Start Available data
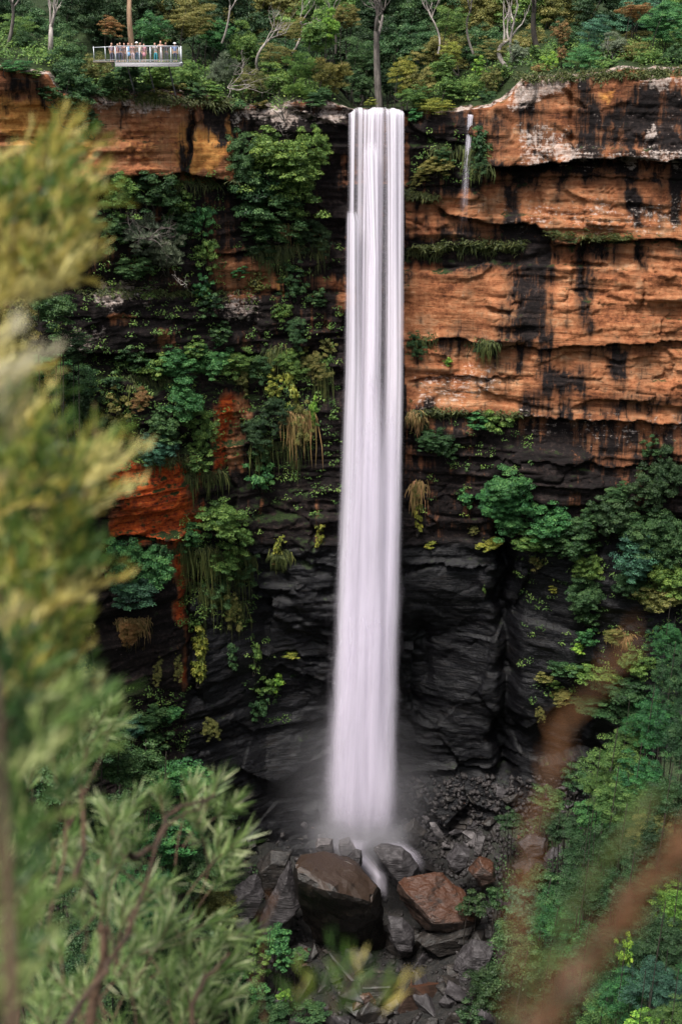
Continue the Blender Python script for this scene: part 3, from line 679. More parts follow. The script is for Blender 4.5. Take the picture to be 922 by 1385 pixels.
def gum_meshes(seed, H=12., leaf=.26, crown=True, lev=3, r=.22, trunkf=.45, spread=.5):
    rng = np.random.default_rng(seed); mb = MB(); tips = []
    top = np.array([rng.normal() * .5, rng.normal() * .3, H * trunkf])
    P = curve((0, 0, -1), top, rng.normal(size=3) * .35, 8); mb.tube(P, np.linspace(r, r * .7, 8), 7, cap=False)
    for k in range(3): grow(mb, rng, P[-1 - (k > 1)], norm(np.array([rng.normal() * .7, rng.normal() * .5, 1.])), H * .25, r * .55, lev - 1, spread, .25, tips)
    tm = mb.mesh('trunk', True); cm = None
    if crown:
        tp = np.array(tips); nl = 46; cc = np.repeat(tp, nl, 0); n = len(cc); e = rvec(rng, n)
        Pp = cc + e * (rng.random(n) ** .5)[:, None] * np.array([.95, .95, .6])
        T = norm(rvec(rng, n) * .7 + np.array([0, 0, -.7])); Nn = norm(np.cross(T, rvec(rng, n)))
        VV, FF = leaves_quads(Pp, Nn, T, leaf * rng.uniform(.7, 1.3, n), leaf * .32)
        cm = mesh_np('crown', VV, FF, {'tint': np.repeat(np.clip(.5 + np.repeat(rng.normal(size=len(tp)) * .12, nl) + rng.normal(size=n) * .1, 0, 1), 4)})
    return tm, cm
def stem_mesh(seed, R, H, n=4, r=.09):
    """a few stems rising from the root at the base into the crown"""
    rng = np.random.default_rng(seed); mb = MB()
    for k in range(n):
        e = norm(rng.normal(size=3) + np.array([0, 0, .6])) * np.array([R * .6, R * .6, H * .35])
        mb.tube(curve((rng.normal() * .1, rng.normal() * .1, -H * .55), e, rng.normal(size=3) * .25 * R), np.linspace(r, r * .3, 6), 5, cap=False)
    return mb.mesh('trunk', True)
VAR = {}
def variants(key, fn, n):
    VAR[key] = [fn(k) for k in range(n)]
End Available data
Set exercise:
Using the listing, copy every line where the word "from" shows up.

The completed task:
Continue the Blender Python script for this scene: part 3, from line 679. More parts follow. The script is for Blender 4.5. Take the picture to be 922 by 1385 pixels.
    """a few stems rising from the root at the base into the crown"""